My wife is seeing someone and it hurts more than I expected

We are amicably separated. I thought I had a handle on it. I can't believe the power of my feelings!

Published August 7, 2008 9:57AM (EDT)

Dear Cary,

I'm not expecting advice to fix anything, but sometimes I think things out a little better when I write to someone.

My wife and I separated about eight months ago. It was as amicable as these things can be (in other words, it was still awful, and it hurt like hell), and we'd left open the possibility of getting back together at some point in the future. We talk frequently, and we have dinner or go out for drinks once or twice a week. We both have some serious issues to work out with ourselves, and it just wasn't working together. We needed some time apart to work things out.

To that end, we've both been dating other people. We don't talk about it directly, but from random clues, I've discovered that she has been getting slightly more serious with another man -- she has even become deceptive with me about it. This is a drastic change in how we interact, and I'm shocked by it. The idea of her seriously dating another man hurts, and I don't know why.

Why? I'm seeing someone at the moment, and while we're not at all serious, I'm happy with how things are going. Why the double standard? It doesn't make any sense to me. I still love her, but I don't know what's going to happen with us, nor am I sure I even know what I want. I do want her to be happy, so why can't I let go and let her be with someone who comforts her instead of reminding her of the bad times we've had together instead of the good ones?

-- d

Dear d,

As I often do I began writing in the cafe but I thought differently on the walk back home. I wrote in the cafe about how men feel and expect to feel and how our expectations for ourselves have changed in response to changes in the status and expectations of women, but on the walk back home the awareness broke on me like a shattering wave: Your marriage is ending. That is what you face.

Your marriage is ending. Loss is coming to you and it is a heavy, crushing loss that you will rail against and curse and defy but it will have the better of you.

It has dawned on you now and you are surprised at the power of it. You are surprised that your thoughts have so little power to change your feelings. You want her back is what you want. You want her to be happy but you want her back even more. It doesn't make sense how much it hurts.

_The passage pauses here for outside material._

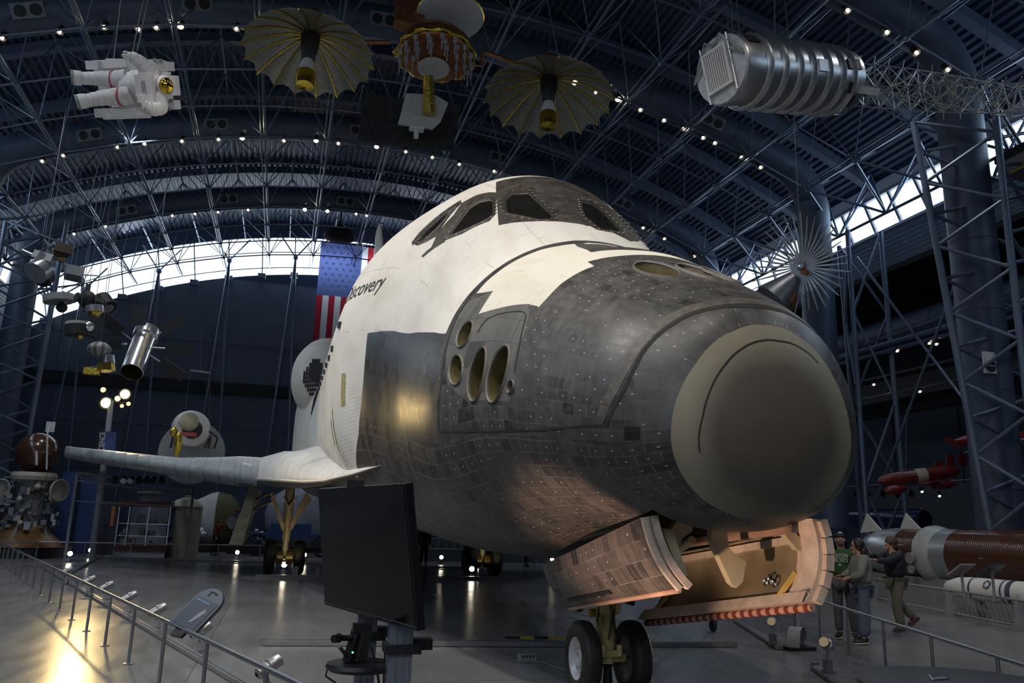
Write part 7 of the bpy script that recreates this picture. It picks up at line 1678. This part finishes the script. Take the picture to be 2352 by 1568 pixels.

You can't get ahead of it by trying to slow it down. The only way to get ahead of it is to leap. That is why although it may seem too early to take this step I suggest you file for divorce. Face what is happening in your life, as painful as it is. There is nothing shameful in it. You fell in love and hoped it would last and that is not a cliché. It is the bare truth if any truth can be said to be bare.

Admit the truth of it, feel the pain, and take the necessary steps.

You may wish all you want but this is how it ends: a gradual withdrawal laced with sensitive evasions. A couple breaking up tries to remain amicable, to "stay friends," hoping to avoid the crushing jealousy and rage that are known to accompany such things. But there is no shame in being who you are. It doesn't matter why you are the way you are. We do not have to justify ourselves for how we feel. We do not have to conform to an ideal in our hearts. What is in our hearts belongs to us. We may seek to know its roots -- indeed the roots of your surprising jealousy and rage may be in the history of our fathers and grandfathers and great-grandfathers. Still it is ours, what we feel. And it comes to the surface in a breakup. It comes to the surface under threat, in fear, in loss, in erotic confusion, in love.

You are not being drawn back together. You are being drawn apart -- by the promise of happier beds and happier houses. Who can blame you? Her evasions mean she has drifted out of reach. The marriage is ending.

You hoped to love this woman and stay with her. It appears that your hopes are dashed. Her actions pain you. There is no shame in that. You feel deeply. You are not less of a person for that. I suggest you take some deep breaths and take this feeling in and let it be what it is and then call a lawyer.

Do not fight it by requiring it to make sense; do not try to hold it at bay because you do not approve of it. This is your life. This is the real thing. Admit it.